If opp is also weak nearby, and they can say peep or threaten to counterattack by leaning on your weak point (which is presumably a hotter area than elsewhere locally in a fight, by definition), then they may gain some eyespace. These balance out each other as perhaps local territory isn't big, but if it affects the marginal cost of living when under attack, then it counts. (i.e. playing a small side move to attack doesn't profit much if opp plays a similar size move running into centre with more directions of life)

Otherwise, if opp isn't weak nearby, then perhaps the weak point can be attacked from multiple sides. If it takes 1 move to fix (i.e. 1d), then assume for evaluation that opp extends on the wide extension with most potential. If opp can say wedge, forcing you to spend multiple moves to deal with it, even if they sacrifice, they may have extra forcing moves, depending on shape.
Curiously it seems that you should often play from the smaller side first if opp weak point is more open and 2d with 2 directions of attack. Then since the follow up is bigger, you have a chance to force from both sides. But it depends on marginal values.

Local temperature can't really be higher than sum of hottest weak points around. And the marginal temperatures should tell us how to evaluate local control (i.e. expected total score).
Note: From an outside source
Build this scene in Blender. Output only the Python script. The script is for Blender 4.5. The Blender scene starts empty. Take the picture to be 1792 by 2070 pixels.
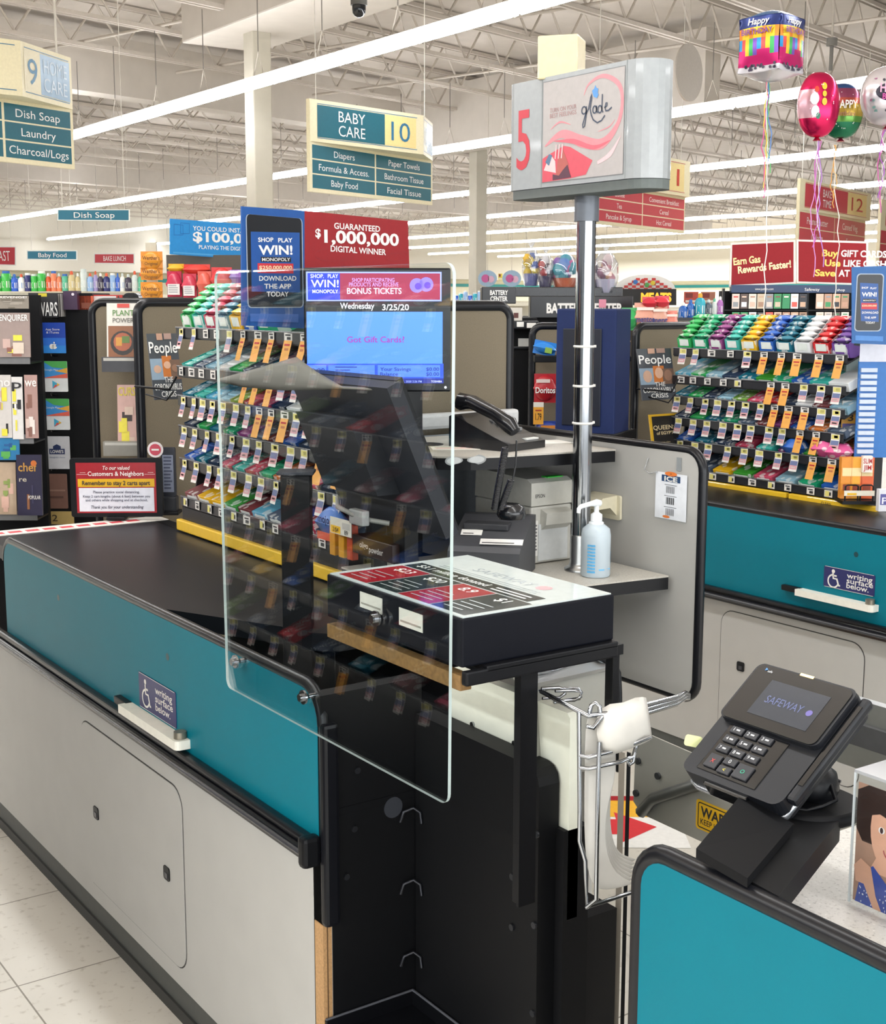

As usual, difficult is how to calculate temperature as in a fight it is only defined once something settles (which may be many moves), so some logic about how fights settle (lowering temperature, exchanging this weak point for that) is required.


I'm not familiar with your farmhouse analogy. But I think you have a point that walls need spaces where the opponent is weak nearby, whether because you have support (i.e. territory), it is open, or the opponent is weak (i.e. they have some shielding but you are strong on the other side of their shield).

20221019

Re: clouds. I'm not sure where this came from, haven't interacted much with Macfadyen. Probably a mix of Shikamaru, San Francisco weather, 3d Go.
I've just studied some plate tectonic theory.

Regarding the notion of convergent, divergent, transform boundaries. Since I already noticed an analogy between convergent/divergent series and peace/war (Antti's lecture) in Go via temperature. What then is transform? Or perhaps can it be described in terms of shape.

Go shape:
convergent when locally valuable (i.e. corners, sides), attracts stones, high pressure, capture of relatively large marginals may occur (subduction?), highest temperatures (strongest earthquakes)
divergent when locally not valuable (i.e. centre), thickness, settled semeai. Low pressure. weakest earthquakes.
transform when each has support beside unsettled area and they are fighting for it, but neither side can win everything, but must split profit. Complicated and subtle, lots of smaller profits. Many fractures. Just fighting and exchanges, no real profit?

Series:
One series only tending to what limit?
Convergent when time limit of everything is the same.
Divergent when many different time limits. Mathematically this is defined as anything non-convergent.
Transform when only two limits or one infinite limit? I know some series like 1+2+3+...=-1/12 are meaningful and others aren't like 1+1+1+...=????, a pure singularity of a zeta function. I don't understand much deeper than this phenomenological level though, what is the underlying mechanism?

Plates:
convergent: pacific rim, ocean plate gets (cyclically?) subducted under the more stable and robust continental plate. also himalayas.
divergent: mid-atlantic ridge, iceland, magma rises to fill plates moving apart. (causing hurricanes below in mantle?)
transform: san andreas, plates moving parallel to boundary. No magma involved.

In this analogy is magma like board points?

_________________
Give me triangles strong enough and I can measure the universe.

When Venus transits, we can align our clocks to one event. By measuring the angle to flat Earth at two places far apart on Earth, we can compute the distance to Venus and the Sun.